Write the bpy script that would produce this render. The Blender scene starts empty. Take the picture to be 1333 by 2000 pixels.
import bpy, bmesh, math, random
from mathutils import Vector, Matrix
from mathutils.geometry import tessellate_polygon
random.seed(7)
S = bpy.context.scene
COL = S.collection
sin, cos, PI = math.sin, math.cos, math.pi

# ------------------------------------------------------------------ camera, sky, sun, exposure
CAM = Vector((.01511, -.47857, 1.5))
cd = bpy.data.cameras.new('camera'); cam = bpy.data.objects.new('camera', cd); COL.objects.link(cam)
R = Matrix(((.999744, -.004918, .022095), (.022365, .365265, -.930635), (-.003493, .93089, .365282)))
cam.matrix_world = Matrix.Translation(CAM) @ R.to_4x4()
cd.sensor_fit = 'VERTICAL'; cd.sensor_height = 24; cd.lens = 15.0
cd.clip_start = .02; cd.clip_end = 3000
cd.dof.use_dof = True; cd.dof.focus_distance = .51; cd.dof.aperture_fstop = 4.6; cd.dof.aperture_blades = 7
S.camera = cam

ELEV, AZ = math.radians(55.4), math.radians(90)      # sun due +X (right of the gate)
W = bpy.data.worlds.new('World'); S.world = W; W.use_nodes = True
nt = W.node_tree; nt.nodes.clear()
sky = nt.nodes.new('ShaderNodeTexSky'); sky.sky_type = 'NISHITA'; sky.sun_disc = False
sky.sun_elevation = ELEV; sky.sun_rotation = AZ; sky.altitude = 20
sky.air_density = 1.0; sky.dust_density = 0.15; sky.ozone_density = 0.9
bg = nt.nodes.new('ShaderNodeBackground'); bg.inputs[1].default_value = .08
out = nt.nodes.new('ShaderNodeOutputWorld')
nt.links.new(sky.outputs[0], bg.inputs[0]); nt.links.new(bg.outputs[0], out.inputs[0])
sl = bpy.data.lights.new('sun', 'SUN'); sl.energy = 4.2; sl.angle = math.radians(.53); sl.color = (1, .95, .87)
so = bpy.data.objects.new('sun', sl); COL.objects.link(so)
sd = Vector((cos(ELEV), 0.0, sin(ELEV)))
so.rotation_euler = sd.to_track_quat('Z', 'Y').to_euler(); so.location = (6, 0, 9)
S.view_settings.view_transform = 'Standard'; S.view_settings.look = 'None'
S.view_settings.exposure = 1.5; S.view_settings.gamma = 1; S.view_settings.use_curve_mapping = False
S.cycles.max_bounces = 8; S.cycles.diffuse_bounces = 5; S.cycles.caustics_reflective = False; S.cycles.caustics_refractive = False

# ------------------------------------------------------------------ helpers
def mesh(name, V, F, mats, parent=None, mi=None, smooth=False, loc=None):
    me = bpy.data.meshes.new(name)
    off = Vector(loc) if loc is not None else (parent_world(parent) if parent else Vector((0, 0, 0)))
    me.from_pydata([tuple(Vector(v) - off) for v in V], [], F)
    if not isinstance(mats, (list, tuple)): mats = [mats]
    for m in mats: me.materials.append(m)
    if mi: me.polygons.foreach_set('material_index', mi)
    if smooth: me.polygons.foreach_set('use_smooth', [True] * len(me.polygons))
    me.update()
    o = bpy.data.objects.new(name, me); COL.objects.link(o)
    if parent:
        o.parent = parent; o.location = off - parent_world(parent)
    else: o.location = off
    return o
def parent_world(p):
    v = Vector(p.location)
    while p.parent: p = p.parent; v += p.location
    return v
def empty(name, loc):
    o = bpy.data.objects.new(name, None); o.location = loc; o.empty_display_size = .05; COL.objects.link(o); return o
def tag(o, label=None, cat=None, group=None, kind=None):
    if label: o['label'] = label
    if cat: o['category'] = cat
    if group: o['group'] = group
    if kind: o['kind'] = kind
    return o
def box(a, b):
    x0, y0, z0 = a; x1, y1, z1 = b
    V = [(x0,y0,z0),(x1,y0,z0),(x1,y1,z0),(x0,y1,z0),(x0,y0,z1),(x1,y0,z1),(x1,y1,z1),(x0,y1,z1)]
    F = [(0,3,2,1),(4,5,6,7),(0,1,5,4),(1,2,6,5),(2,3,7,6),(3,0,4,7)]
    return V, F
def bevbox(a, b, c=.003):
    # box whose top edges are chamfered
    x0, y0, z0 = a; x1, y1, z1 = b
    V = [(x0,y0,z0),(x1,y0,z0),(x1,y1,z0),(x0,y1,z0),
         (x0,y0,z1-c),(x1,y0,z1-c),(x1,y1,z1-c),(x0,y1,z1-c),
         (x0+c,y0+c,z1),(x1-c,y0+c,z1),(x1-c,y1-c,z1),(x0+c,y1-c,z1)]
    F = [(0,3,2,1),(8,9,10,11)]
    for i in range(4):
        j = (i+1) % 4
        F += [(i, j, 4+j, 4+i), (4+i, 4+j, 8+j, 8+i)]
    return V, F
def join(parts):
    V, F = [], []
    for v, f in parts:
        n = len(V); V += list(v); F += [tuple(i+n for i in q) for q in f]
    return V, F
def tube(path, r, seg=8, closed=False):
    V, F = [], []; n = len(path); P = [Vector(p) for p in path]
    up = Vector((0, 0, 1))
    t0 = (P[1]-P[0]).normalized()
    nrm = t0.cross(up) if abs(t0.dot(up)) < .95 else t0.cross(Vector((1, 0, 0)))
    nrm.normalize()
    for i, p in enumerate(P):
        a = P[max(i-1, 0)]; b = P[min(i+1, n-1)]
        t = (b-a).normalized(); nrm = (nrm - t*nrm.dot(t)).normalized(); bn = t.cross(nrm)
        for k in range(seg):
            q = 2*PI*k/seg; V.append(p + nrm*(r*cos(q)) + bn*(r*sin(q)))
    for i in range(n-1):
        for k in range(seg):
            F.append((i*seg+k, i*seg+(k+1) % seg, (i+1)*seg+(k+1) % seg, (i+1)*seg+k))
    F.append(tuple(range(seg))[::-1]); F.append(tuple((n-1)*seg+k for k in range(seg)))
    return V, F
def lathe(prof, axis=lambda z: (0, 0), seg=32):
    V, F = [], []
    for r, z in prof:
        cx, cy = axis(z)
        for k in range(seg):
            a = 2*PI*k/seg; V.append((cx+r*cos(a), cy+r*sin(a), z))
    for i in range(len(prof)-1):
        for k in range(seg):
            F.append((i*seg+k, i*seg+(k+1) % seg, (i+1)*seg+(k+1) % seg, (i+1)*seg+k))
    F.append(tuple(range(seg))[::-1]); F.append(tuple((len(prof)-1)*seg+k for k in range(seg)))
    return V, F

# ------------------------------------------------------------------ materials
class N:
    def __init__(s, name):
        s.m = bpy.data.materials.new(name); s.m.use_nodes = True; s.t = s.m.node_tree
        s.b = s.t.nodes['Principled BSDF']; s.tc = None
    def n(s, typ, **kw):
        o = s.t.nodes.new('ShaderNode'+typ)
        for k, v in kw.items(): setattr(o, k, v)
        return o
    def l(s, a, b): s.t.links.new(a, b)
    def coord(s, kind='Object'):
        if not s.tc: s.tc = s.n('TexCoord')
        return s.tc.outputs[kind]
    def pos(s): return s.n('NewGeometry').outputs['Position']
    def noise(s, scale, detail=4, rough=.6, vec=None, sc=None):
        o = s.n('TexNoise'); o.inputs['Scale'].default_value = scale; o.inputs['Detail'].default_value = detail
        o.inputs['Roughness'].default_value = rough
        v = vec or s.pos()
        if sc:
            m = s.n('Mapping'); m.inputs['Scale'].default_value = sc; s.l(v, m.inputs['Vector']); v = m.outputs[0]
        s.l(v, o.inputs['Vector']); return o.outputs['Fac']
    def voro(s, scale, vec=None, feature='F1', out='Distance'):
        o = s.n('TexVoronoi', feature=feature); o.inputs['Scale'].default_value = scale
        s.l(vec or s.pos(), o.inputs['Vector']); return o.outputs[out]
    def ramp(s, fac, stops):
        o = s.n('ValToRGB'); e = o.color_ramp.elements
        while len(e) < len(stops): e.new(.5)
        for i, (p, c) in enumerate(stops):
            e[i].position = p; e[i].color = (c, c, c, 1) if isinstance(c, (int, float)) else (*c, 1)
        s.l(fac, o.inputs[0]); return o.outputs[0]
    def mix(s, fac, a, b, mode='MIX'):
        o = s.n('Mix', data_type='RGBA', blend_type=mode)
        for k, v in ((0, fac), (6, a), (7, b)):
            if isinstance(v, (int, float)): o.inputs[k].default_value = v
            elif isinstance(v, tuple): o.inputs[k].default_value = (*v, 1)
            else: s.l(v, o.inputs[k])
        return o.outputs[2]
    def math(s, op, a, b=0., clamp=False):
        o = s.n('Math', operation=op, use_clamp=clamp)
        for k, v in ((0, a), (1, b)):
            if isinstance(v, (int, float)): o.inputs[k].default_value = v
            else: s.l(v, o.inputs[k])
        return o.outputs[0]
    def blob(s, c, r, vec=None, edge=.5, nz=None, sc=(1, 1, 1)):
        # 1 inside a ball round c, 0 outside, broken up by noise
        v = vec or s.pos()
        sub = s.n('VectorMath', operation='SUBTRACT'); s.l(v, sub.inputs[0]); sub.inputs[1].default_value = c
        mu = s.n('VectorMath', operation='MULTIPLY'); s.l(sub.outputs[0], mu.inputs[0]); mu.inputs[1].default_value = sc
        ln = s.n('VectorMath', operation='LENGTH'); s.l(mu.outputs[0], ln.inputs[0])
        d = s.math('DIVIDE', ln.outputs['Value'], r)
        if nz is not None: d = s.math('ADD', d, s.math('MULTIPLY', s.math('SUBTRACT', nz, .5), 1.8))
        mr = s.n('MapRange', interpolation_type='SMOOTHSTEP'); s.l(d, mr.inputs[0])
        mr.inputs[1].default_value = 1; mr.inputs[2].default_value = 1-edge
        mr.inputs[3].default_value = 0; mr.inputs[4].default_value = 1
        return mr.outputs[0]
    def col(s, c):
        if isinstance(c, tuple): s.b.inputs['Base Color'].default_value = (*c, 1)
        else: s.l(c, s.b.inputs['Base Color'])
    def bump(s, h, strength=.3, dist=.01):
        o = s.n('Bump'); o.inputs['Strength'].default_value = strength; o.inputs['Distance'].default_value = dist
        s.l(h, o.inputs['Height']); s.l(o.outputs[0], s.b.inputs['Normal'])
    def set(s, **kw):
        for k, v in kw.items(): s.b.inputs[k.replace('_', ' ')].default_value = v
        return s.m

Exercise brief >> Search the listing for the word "scene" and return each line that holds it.

Final result >>
Write the bpy script that would produce this render. The Blender scene starts empty. Take the picture to be 1333 by 2000 pixels.
S = bpy.context.scene